======== Recorded information

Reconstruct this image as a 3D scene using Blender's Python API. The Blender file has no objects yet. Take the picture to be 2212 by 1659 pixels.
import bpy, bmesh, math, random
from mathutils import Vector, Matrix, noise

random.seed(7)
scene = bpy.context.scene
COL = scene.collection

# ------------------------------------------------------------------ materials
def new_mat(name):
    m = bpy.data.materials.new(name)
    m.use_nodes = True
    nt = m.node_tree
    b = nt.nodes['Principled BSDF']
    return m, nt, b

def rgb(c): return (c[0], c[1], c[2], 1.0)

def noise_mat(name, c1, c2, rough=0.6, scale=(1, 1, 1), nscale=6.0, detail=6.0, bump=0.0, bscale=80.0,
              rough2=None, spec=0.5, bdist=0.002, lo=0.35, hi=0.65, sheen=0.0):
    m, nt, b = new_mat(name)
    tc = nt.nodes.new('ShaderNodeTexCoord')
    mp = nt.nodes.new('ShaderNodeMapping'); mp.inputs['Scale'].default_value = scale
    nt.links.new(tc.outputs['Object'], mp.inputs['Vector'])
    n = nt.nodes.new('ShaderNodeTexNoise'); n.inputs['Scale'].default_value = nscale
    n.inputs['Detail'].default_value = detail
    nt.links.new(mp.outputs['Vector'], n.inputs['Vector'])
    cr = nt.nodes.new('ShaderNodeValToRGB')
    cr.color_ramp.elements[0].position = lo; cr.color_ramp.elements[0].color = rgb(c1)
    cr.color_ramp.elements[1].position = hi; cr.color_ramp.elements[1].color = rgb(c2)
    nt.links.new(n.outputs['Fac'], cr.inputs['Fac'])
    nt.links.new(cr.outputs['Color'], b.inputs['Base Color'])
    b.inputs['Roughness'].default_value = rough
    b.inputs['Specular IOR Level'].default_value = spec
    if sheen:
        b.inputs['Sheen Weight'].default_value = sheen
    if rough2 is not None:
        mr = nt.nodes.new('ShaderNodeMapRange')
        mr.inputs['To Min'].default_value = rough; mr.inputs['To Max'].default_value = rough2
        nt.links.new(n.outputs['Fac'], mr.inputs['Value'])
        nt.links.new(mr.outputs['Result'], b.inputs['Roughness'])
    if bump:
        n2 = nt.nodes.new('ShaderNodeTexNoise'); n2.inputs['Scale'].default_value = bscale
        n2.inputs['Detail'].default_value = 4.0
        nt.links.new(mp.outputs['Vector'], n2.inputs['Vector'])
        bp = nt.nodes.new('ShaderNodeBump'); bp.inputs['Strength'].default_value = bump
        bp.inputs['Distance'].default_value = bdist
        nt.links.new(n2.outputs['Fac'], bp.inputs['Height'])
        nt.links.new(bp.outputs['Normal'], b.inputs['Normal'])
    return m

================

Your task: Find every line holding the word "scene"; give their count and nothing else.

Full output: 3